人への投資促進コースの定額制訓練を活用する大まかな流れは次のとおりです。

1)訓練サービス選定
2)教育訓練機関と契約
3)訓練開始1か月前までに労働局へ計画提出
4)合計10時間以上の視聴
5)訓練修了後に助成金申請

8.定額制訓練の講座選定は慎重に!助成対象の条件を満たすには?

とはいえ、どの教育訓練でも助成されるわけではありません。定額制訓練の中でも、助成対象となるにはいくつかの条件があります。

【要件1】訓練内容の職務関連性
→受講内容が実際の業務やスキル向上に直結していること。
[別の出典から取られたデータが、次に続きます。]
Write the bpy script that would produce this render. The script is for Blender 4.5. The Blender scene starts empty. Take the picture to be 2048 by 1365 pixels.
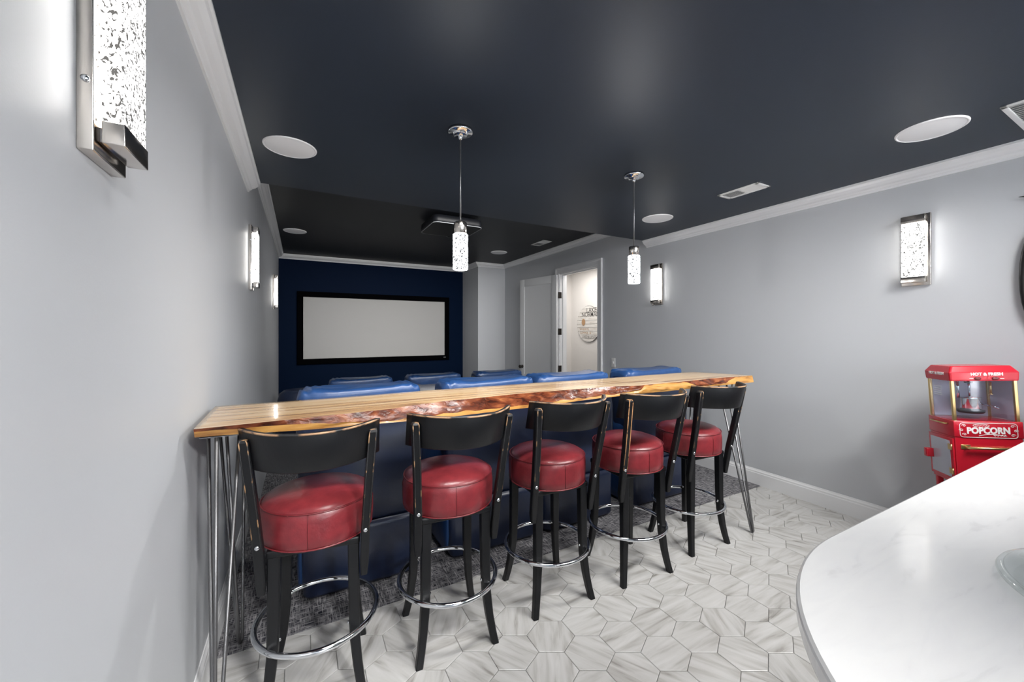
import bpy, bmesh, math, random
from mathutils import Vector, Matrix, noise
random.seed(7)
PI = math.pi
sc = bpy.context.scene
C = sc.collection

# ------------------------------------------------------------------ camera, world, lights, exposure
cam_d = bpy.data.cameras.new('camera'); cam = bpy.data.objects.new('camera', cam_d); C.objects.link(cam)
cam_d.sensor_width = 36.0; cam_d.lens = 36.0 * 788.28 / 2048; cam_d.shift_y = -(682.5 - 664.41) / 2048
cam_d.clip_start = 0.02; cam_d.clip_end = 60
cam.location = (0, 0, 1.38); cam.rotation_euler = (PI / 2, 0, -0.4927)
sc.camera = cam
w = bpy.data.worlds.new('world'); sc.world = w; w.use_nodes = True
w.node_tree.nodes['Background'].inputs[0].default_value = (.8, .85, .9, 1)
w.node_tree.nodes['Background'].inputs[1].default_value = 0.3
vs = sc.view_settings
vs.view_transform = 'Standard'; vs.look = 'None'; vs.gamma = 1; vs.use_curve_mapping = False
vs.exposure = -0.04
SCONCE_E = 17.0          # side faces of the sconce blocks
SCONCE_FRONT_E = 5.0
PENDANT_E = 6.0
YBK_ = -3.0

def area(name, loc, rot, sx, sy, power, col=(1, 1, 1), spread=PI):
    d = bpy.data.lights.new(name, 'AREA'); d.shape = 'RECTANGLE'; d.size = sx; d.size_y = sy
    d.energy = power; d.color = col; d.spread = spread
    o = bpy.data.objects.new(name, d); C.objects.link(o); o.location = loc; o.rotation_euler = rot
    return o
P_BACK, P_BL, P_BR, P_TH, P_HALL, P_SPOT, P_BC = 1230, 25, 84, 29, 24, 16, 20
area('fill_light_back', (1.65, YBK_ + .03, 1.45), (PI / 2, 0, PI), 3.2, 1.5, P_BACK, (.95, .98, 1))  # added broad fill from the back wall, standing in for daylight
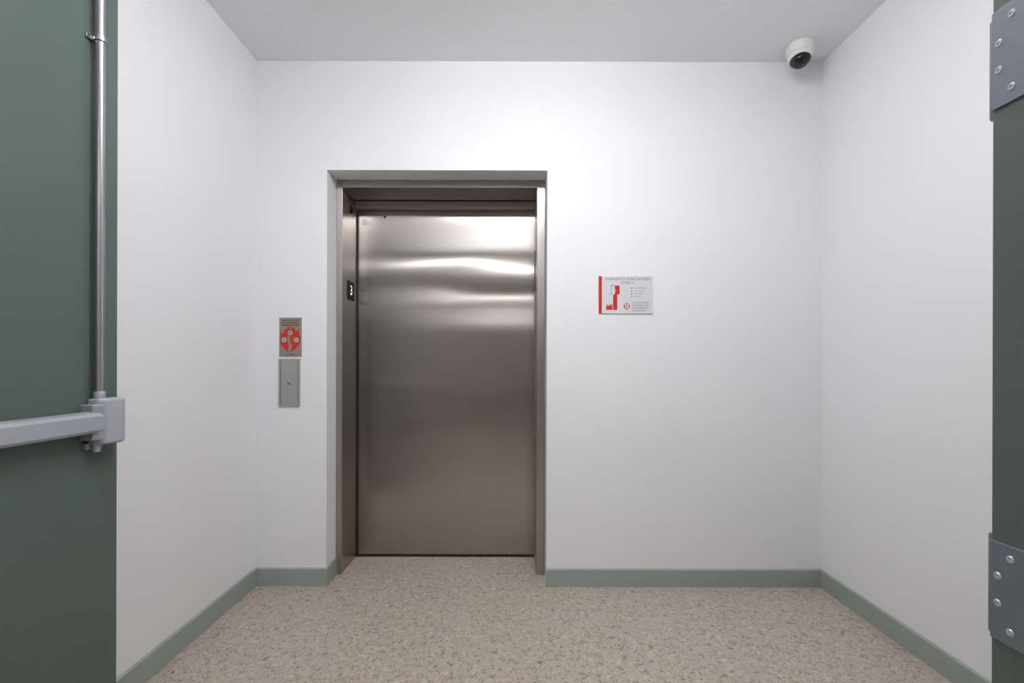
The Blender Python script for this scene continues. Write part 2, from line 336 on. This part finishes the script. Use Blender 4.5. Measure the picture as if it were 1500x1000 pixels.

たとえば事務職であれば、PCスキル系や最近では生成AI教育などは特に該当しやすいです。

【要件2】LMS(学習管理システム)の導入
→受講履歴、視聴時間、進捗状況が記録され、会社側が管理・証明できること。
※「いつ」「誰が」「どんな講座を」「何分」受講したかを管理者が把握でき、かつデータ出力できる仕組みが必要です。

【要件3】訓練講座の一覧やカリキュラムの明示
→計画提出時点で講座内容を明確に説明できる資料が求められます。

さらに、助成申請時にはLMSから受講履歴データをCSV等で出力し、申請書類に添付することが義務づけられています。

「安価で手軽」なイメージのある定額制訓練ですが、制度要件を満たしていないサービスを使うと不支給になるリスクもあります。講座選定に迷ったら、あらかじめ労働局や専門家に確認するのが確実です。

9.まとめ:今後はキャリアアップ助成金+人材開発支援助成金はセットで考える

2025年度からキャリアアップ助成金の正社員化コースの支給額は一律ではなくなりました。しかし、「重点支援対象者」に該当するための5つの条件を理解し、戦略的に対応することで、これまでどおり80万円の満額支給を受けることは可能です。

特におすすめは、すべての企業が実践可能な「人材開発支援助成金」の活用です。特に「定額制訓練」を組み合わせた方法は、中小企業にとって手間もコストも少なく、現実的な対応策と言えます。今後は、キャリアアップ助成金の正社員化コースと人材開発支援助成金をセットで活用するのが一般的になるでしょう。